Pour Jean-Pierre Rondeau, «il faudrait méconnaître ce que sont les CGPI pour ne pas comprendre les responsabilités qui sont les nôtres, les risques et le travail qui en découlent, même quand nous maintenons un client dans un même OPCVM pendant plusieurs années. Il serait curieux que le fait de ne pas faire tourner les portefeuilles, comme certains le pratiquent, devienne un point négatif. »
Mais comme le remarque un professionnel, attention à l’empilement des frais et aux rôles des structures grossistes : « La problématique des intermédiaires est celle de la justification des marges conservées par eux ramenées au services rendus. Ce qui pose d’ailleurs la question de l’utilité des plates-formes, groupements et autres acteurs. Ces interfaces entre les compagnies et les CGP ne se justifient que si elles apportent une réelle valeur ajoutée au-delà de la facilité d’accès aux produits. »
Tout miser sur l’assurance vie…
L’idée est tentante de se « débarrasser » des comptes titres pour les basculer dans la coquille assurance, apparemment préservée jusqu’à nouvel ordre, et de les reconfigurer pour échapper à la suppression des rétrocessions.
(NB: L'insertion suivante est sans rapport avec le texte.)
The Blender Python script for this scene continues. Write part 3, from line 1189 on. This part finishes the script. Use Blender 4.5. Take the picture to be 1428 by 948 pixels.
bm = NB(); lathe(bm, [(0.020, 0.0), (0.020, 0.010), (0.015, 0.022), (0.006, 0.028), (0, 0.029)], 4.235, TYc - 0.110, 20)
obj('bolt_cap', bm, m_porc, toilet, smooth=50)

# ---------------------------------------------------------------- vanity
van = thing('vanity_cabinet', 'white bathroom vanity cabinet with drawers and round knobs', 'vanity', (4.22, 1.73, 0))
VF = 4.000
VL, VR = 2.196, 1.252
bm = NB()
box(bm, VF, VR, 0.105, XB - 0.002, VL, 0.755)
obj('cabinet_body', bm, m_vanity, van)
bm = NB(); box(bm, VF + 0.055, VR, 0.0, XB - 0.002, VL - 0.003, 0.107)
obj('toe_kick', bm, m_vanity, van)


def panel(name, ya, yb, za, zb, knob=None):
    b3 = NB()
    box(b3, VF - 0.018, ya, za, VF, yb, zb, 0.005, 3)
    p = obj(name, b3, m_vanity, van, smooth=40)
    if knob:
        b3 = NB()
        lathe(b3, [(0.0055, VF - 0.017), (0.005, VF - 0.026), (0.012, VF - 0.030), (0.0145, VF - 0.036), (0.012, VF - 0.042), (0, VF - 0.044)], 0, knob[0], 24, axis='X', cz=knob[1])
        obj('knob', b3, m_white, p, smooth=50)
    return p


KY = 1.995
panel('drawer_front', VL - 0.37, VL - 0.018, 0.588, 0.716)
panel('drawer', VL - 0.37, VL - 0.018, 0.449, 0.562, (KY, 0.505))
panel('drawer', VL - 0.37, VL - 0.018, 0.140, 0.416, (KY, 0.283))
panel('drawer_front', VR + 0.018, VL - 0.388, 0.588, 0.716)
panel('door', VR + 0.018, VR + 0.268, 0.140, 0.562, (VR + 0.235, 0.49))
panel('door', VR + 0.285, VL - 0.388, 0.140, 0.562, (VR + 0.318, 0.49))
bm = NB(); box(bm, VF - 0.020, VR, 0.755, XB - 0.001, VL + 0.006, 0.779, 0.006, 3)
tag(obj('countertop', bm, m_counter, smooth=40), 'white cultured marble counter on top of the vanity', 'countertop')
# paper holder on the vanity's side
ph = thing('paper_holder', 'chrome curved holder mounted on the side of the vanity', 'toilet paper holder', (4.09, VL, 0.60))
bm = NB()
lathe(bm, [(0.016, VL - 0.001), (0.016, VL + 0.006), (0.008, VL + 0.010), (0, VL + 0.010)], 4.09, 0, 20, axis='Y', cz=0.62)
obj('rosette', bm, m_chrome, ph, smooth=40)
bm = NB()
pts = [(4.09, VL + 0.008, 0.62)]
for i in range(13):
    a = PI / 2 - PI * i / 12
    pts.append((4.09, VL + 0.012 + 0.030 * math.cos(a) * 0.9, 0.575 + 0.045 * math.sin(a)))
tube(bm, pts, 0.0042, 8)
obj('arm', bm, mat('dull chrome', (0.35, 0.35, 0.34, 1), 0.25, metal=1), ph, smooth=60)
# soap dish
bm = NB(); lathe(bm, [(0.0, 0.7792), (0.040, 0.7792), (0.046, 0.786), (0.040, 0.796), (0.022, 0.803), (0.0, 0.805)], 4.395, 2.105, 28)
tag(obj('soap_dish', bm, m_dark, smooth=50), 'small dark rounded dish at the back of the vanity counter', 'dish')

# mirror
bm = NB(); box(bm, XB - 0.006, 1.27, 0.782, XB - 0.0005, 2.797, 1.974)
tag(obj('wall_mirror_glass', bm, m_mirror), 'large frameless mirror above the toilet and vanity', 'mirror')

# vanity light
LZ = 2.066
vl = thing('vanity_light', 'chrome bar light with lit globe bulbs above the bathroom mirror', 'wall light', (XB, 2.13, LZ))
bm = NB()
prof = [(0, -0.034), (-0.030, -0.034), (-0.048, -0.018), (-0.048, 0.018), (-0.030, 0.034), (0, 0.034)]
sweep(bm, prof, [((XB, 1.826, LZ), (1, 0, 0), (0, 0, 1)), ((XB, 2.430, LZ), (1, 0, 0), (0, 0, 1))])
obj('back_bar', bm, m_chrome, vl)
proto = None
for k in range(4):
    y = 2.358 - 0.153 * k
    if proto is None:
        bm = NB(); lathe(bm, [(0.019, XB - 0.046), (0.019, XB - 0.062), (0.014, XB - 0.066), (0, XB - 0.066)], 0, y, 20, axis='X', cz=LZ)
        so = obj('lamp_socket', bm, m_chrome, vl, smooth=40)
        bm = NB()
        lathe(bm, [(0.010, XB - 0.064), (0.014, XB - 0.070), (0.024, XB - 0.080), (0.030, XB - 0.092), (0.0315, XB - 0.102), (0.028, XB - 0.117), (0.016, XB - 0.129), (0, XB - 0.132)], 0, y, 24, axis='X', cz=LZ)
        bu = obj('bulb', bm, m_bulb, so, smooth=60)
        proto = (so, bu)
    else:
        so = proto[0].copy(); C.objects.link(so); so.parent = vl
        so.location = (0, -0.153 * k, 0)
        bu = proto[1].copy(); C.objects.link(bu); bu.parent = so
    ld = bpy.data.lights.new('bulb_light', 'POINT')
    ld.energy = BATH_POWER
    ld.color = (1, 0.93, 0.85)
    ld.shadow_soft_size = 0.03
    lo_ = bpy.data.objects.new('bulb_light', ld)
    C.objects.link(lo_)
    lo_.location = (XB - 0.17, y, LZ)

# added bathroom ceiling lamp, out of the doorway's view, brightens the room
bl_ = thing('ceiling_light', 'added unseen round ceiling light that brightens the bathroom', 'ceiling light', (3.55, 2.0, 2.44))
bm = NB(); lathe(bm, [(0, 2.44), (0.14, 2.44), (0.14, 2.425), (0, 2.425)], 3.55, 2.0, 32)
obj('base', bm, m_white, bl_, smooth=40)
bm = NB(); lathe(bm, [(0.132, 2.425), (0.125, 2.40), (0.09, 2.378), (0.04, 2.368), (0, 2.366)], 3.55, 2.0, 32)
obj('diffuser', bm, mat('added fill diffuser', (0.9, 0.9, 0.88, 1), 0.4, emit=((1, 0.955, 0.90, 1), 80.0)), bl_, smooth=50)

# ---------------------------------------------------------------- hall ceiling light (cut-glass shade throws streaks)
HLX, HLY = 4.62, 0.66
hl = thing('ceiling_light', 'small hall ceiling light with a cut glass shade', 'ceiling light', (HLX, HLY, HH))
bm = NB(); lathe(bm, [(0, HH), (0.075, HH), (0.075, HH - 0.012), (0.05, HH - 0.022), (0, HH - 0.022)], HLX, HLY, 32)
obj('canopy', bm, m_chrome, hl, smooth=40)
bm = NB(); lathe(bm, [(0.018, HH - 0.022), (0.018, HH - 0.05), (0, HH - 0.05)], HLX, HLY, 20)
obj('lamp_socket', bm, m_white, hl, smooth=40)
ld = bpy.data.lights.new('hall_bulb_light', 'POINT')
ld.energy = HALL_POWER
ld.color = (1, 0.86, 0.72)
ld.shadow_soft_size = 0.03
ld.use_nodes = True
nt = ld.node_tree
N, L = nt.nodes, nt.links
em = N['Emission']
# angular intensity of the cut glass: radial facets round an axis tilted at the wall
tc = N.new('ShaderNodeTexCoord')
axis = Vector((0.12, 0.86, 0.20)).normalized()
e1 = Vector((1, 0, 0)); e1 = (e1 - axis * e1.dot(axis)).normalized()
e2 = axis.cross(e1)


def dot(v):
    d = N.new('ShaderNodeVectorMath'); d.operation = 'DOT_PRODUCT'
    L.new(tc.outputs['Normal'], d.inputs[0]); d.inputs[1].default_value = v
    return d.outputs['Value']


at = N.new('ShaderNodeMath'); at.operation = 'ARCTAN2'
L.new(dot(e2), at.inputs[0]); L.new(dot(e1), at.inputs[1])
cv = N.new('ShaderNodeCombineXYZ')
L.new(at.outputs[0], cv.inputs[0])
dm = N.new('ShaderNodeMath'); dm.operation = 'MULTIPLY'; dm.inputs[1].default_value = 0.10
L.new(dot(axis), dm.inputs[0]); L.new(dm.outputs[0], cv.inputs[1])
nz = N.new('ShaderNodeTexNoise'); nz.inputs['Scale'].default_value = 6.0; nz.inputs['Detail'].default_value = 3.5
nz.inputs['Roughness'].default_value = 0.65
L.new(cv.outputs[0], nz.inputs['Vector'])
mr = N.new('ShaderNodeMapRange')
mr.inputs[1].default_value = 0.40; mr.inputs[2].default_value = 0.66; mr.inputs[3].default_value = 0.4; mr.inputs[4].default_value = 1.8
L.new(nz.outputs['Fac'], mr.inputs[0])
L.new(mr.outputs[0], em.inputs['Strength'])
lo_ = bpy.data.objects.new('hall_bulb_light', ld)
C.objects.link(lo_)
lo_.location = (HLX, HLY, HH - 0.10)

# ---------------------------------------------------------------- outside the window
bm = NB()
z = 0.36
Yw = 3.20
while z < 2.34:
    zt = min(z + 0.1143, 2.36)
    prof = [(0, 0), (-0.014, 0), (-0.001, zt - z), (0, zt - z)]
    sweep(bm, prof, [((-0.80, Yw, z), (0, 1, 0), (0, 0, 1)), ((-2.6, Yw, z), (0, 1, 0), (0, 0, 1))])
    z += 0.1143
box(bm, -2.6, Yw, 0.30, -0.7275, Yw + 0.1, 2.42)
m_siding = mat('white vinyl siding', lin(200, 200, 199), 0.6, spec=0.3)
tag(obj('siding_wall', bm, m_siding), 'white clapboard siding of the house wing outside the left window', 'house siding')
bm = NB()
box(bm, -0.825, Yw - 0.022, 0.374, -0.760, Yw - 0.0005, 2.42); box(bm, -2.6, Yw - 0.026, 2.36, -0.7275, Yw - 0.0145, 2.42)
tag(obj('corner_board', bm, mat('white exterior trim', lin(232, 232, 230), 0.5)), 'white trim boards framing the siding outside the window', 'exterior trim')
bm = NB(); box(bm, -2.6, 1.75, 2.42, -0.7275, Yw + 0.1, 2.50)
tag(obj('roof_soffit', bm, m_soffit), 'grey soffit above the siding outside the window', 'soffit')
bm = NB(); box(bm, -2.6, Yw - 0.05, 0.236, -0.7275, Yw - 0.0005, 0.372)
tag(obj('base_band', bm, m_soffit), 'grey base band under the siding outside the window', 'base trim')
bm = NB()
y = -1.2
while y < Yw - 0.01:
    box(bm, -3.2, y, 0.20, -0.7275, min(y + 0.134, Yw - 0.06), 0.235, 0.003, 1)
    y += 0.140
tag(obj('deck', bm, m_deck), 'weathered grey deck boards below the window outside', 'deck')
Une réponse de fournisseurs qui ne va rien changer au problème de fond, selon certains observateurs (lire l’avis d’expert d’Olivier Rozenfeld). Il y a des cabinets qui ne se trompent guère: «Si l’objectif est de contourner la législation, cela ne résout pas le problème du suivi des clients».
… ou devenir actionnaire d’une société de gestion.
Cette alternative existe, mais peut-elle être proposée à tous les cabinets ? Raisonnablement, la réponse ne peut être que négative : « Notre optimisme, non béat, a conduit la Compagnie à ne pas engager de réflexion et à attirer l’attention de ses adhérents sur ces prises de participation ou créations de PSI et de montages d’OPCVM réalisés pour tenter de contourner une réglementation qui ne sera peut-être pas aussi destructrice que ce que voudraient et prédisent certains prédateurs prêts à nous lier à eux. Bien sûr, notre position se limite au cas où ces créations de structures n’auraient que pour seul objectif le contournement de la disparition des rétrocessions. D’autres réflexions peuvent donner lieu à ces recherches. Néanmoins, nous pensons que nos autorités ne sont pas naïves et que l’image de l’indépendance peut en être affectée, sans parler, bien entendu, du risque de conflits d’intérêts », souligne Jean-Pierre Rondeau.
Le faux débat de l’indépendance.
Dans son Livre blanc 2014 sur le marché des CGPI, Aprédia pose la question suivante : pour votre activité, quels sont les sujets que vous trouver les plus préoccupants en 2014? En tête des réponses figure : l’évolution de la réglementation sur les rémunérations, suivies de la gestion administrative, des évolutions fiscales et des difficultés à convaincre les clients d’investir. La profession n’est-elle pas en train de jouer à se faire peur sur un mauvais terrain? Le principe issu de MIF est simple: « Le professionnel qui répond aux critères de l’indépendance devra restituer les commissions aux clients. Si l’on se cale sur la réglementation actuelle de l’intermédiation en assurance, l’indépendance signifie d’être en mesure de justifier de pouvoir comparer un nombre suffisant de contrats. Cette définition correspond à la fameuse catégorie de courtiers (c) prévue par le Code des assurances, catégorie qui n’a pas connu un franc succès, c’est peu dire », indique Henri Debruyne. Or, l’activité de courtage d’assurance n’ayant pas disparu, il n’y a peut-être pas lieu en effet de focaliser le débat sur ce sujet… (lire l’avis d’expert d’Henri Debruyne).